Five members of the Joint Chiefs of Staff made a similar set of arguments at the Council on Foreign Relations in New York on Tuesday, also avoiding any mention of Trump’s name.

To many who live on Russia’s raw border, especially in the Baltic nations, there is nothing more puzzling than Mr. Trump’s reluctance to criticize President Vladimir V. Putin. He has often spoken admiringly of Mr. Putin, saying he respects his strength and views him as someone with whom he can negotiate. To European ears, that sounds as if Mr. Trump may be playing into Putin’s hands, opening a rift within NATO.

“Russia’s enthusiasm about Trump seems to be predicated on the assumption that he may actually withdraw forces from Europe,” said Matthew Rojansky, the director of the Kennan Institute. That is exactly the fear of others in a region where NATO is the only bulwark against Russia and where some people doubt that an American president would really commit forces to protect them in times of conflict.

Mr. Trump’s argument that Seoul and Tokyo, which host tens of thousands of American troops, need to pay more or see the troops leave bewildered officials in those countries. Japan pays roughly $2 billion a year toward the troops’ housing, and military leaders often say it would be more costly for American taxpayers to base those same troops in Guam or in the mainland U.S. Moreover, those bases are critical for daily intelligence gathering on China and North Korea; the United States also keeps an aircraft carrier group in Japan.

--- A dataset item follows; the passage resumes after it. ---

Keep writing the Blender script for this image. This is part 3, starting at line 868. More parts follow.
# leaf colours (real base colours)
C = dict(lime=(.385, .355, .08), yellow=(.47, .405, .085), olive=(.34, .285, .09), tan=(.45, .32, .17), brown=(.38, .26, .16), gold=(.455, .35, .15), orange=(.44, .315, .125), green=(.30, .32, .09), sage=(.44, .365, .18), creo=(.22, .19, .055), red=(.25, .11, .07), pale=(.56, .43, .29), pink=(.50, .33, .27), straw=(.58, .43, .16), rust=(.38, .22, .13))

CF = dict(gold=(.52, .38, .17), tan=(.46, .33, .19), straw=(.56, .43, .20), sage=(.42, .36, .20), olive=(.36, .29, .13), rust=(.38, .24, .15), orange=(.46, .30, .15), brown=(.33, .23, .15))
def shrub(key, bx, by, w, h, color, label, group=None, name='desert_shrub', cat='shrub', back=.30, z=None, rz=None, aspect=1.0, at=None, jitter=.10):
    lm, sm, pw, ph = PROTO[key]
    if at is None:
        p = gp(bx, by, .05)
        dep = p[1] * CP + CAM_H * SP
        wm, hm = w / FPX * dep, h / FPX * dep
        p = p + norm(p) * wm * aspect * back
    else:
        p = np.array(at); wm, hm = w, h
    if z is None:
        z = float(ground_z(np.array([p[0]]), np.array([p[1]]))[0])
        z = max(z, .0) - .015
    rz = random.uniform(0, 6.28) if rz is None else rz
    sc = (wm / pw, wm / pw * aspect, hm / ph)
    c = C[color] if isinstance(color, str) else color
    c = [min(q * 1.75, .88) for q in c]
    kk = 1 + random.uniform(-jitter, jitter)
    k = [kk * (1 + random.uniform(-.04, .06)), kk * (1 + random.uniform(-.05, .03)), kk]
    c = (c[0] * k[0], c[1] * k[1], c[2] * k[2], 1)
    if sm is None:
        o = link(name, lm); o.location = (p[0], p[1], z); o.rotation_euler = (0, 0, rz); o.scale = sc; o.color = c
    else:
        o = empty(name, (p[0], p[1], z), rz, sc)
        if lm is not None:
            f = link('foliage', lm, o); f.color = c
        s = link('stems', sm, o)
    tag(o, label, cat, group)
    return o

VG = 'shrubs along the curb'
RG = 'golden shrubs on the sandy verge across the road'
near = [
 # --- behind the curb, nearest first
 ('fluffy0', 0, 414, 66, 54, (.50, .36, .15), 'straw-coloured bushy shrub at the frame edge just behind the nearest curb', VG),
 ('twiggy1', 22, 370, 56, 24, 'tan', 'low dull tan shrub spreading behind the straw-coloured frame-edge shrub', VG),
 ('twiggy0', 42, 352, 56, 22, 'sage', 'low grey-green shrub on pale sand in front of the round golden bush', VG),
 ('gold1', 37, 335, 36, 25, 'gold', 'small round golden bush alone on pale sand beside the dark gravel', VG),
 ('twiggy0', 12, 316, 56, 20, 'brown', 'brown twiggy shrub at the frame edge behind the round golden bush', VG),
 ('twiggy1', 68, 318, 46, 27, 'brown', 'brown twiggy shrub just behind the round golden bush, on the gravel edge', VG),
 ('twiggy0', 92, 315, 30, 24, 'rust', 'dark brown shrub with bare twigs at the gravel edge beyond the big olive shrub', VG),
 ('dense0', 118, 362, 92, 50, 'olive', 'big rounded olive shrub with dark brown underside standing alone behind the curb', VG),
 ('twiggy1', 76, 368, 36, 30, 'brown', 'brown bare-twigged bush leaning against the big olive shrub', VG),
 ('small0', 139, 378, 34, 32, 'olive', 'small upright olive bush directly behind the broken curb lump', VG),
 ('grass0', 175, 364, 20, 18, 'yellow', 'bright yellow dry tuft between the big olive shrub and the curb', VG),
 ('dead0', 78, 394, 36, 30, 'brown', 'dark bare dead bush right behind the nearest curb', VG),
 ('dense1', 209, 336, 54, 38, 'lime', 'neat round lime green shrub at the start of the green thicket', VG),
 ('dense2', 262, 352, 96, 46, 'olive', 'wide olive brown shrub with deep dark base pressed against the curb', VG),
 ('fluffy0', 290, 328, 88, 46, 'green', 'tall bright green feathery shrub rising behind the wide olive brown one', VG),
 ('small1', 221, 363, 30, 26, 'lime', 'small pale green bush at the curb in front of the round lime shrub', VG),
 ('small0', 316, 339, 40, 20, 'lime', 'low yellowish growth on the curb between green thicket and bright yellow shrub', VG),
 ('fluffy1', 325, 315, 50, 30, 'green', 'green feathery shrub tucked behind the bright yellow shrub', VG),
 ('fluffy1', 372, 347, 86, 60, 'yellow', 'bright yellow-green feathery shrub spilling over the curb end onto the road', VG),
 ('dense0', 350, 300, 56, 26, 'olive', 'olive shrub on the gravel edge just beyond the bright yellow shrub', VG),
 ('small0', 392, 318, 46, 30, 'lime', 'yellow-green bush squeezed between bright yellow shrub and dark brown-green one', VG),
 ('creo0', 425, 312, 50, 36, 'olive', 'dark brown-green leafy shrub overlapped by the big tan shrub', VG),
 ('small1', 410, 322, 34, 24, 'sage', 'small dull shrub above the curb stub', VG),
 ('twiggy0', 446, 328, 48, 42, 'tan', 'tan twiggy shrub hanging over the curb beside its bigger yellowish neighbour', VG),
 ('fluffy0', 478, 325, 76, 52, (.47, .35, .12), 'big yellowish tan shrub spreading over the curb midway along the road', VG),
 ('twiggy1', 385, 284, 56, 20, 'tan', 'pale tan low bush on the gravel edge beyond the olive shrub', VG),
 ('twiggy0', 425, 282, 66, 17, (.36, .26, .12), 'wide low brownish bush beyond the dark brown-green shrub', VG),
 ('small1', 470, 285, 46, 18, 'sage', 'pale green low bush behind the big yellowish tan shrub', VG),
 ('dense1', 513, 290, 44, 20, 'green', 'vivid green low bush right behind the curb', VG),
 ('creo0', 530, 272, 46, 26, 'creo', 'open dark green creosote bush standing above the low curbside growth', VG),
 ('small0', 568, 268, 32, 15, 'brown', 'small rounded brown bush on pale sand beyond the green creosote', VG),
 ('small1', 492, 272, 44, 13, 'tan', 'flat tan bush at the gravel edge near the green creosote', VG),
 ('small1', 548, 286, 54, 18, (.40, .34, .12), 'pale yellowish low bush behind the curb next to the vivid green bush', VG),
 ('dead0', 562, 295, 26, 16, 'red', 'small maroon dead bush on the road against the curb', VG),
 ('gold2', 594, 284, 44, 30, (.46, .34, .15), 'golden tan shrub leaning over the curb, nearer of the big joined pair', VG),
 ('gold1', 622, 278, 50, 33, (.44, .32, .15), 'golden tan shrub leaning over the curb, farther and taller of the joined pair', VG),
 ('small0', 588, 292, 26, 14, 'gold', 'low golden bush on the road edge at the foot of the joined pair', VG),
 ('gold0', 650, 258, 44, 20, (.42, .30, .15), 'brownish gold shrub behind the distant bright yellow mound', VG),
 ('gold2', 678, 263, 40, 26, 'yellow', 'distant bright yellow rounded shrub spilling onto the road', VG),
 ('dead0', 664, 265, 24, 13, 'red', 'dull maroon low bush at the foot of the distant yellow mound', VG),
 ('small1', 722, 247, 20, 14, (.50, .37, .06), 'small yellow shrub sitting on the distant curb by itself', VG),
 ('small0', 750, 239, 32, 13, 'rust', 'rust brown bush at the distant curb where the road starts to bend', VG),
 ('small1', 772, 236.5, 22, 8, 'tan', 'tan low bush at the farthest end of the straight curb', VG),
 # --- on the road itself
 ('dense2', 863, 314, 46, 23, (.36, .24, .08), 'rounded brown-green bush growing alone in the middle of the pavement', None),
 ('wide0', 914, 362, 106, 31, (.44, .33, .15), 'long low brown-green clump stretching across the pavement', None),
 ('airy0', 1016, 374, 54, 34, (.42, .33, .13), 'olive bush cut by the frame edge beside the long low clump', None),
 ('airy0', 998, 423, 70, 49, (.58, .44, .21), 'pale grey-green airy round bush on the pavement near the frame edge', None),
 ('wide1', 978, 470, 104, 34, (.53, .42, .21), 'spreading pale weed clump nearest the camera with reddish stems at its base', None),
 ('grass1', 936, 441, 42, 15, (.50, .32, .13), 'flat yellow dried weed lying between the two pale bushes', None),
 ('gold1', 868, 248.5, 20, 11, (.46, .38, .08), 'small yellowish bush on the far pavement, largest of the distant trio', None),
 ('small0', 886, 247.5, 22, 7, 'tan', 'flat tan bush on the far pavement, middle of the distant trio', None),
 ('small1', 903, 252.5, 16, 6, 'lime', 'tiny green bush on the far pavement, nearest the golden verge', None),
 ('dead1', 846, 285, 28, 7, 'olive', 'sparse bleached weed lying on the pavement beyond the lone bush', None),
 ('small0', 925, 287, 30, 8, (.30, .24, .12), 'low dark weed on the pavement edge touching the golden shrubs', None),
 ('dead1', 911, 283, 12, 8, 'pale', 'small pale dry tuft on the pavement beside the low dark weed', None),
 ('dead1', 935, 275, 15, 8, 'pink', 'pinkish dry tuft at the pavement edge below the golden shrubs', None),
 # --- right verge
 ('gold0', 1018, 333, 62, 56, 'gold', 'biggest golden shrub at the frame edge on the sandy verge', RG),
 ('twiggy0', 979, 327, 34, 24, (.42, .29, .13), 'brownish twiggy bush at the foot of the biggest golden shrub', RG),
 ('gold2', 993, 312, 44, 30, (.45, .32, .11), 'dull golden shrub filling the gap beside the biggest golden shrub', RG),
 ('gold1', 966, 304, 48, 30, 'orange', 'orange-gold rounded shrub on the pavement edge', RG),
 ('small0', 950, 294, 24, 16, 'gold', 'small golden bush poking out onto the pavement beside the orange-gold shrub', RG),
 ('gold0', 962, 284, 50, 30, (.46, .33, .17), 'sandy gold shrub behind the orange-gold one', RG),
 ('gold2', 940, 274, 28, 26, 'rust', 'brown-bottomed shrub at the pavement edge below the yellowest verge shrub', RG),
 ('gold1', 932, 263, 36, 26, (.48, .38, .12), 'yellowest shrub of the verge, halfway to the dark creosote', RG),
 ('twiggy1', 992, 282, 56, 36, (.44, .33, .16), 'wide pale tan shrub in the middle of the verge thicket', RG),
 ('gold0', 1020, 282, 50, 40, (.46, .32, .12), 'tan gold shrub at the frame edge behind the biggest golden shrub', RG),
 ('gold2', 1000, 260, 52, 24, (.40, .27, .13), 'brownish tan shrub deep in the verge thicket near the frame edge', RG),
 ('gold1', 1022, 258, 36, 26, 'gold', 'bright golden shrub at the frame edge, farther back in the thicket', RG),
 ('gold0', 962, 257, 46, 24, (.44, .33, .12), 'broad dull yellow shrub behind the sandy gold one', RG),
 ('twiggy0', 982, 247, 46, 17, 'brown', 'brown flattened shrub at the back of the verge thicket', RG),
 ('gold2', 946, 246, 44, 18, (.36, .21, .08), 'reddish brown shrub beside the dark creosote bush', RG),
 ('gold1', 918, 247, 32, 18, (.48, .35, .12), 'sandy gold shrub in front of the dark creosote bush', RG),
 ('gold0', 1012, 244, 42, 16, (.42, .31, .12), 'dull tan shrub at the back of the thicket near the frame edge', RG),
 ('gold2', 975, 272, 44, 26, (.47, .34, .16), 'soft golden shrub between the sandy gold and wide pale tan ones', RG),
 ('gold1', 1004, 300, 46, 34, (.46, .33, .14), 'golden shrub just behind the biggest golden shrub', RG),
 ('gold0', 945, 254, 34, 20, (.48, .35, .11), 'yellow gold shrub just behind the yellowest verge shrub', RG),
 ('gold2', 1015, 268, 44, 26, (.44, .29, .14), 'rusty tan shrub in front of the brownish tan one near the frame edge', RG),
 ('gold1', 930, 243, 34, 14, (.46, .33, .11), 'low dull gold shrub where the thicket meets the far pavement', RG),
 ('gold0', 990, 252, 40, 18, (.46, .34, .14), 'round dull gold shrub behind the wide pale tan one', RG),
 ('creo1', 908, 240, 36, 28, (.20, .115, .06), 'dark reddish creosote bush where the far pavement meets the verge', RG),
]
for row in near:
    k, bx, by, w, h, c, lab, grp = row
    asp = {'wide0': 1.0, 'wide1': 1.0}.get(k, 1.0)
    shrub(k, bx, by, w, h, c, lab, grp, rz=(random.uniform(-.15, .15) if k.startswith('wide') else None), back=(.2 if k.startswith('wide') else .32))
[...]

American military officials and diplomats argue that these “forward deployed” bases are critical to maintaining freedom of navigation and to deterring North Korea, in particular. But Mr. Trump’s argument is that they are worth it only if they do not cost the U.S. a fortune.

“I think the real subliminal message Trump is saying is this: The U.S. can afford to survive and prosper without any allies if it was forced to cut off all ties, but the converse isn’t true,” said Chung Min Lee, a professor of international relations at Yonsei University in Seoul.

In China, one of the most frequent targets of Mr. Trump’s criticism, he is widely viewed as a pragmatist who is less hawkish and less focused on human rights issues than Mrs. Clinton is. His proposal to impose high taxes on Chinese goods receives little attention there, and his talk of China’s “raping” the U.S. in unfair trade deals has been met with shrugs. Instead, the conversation focuses on Mr. Trump’s business success or his pronouncements on preventing foreign Muslims from entering the U.S., an attitude that jibes with the antipathy in much of China toward the Muslim population in the western province of Xinjiang.

“Many in China believe a pro-business Republican president will be pragmatic and China-friendly, if not pro-China,” said Wang Dong, associate professor of international studies at Peking University.

Trump’s assertion that American troops in South Korea and Japan should be sent back to the U.S. is in alignment with official, though rarely stated, Chinese government goals. But his suggestion, later reversed in part, that Japan and South Korea should be able to develop their own nuclear arsenals alarmed Beijing, especially the notion that Japan, the occupier of China in World War II, would become a nuclear power.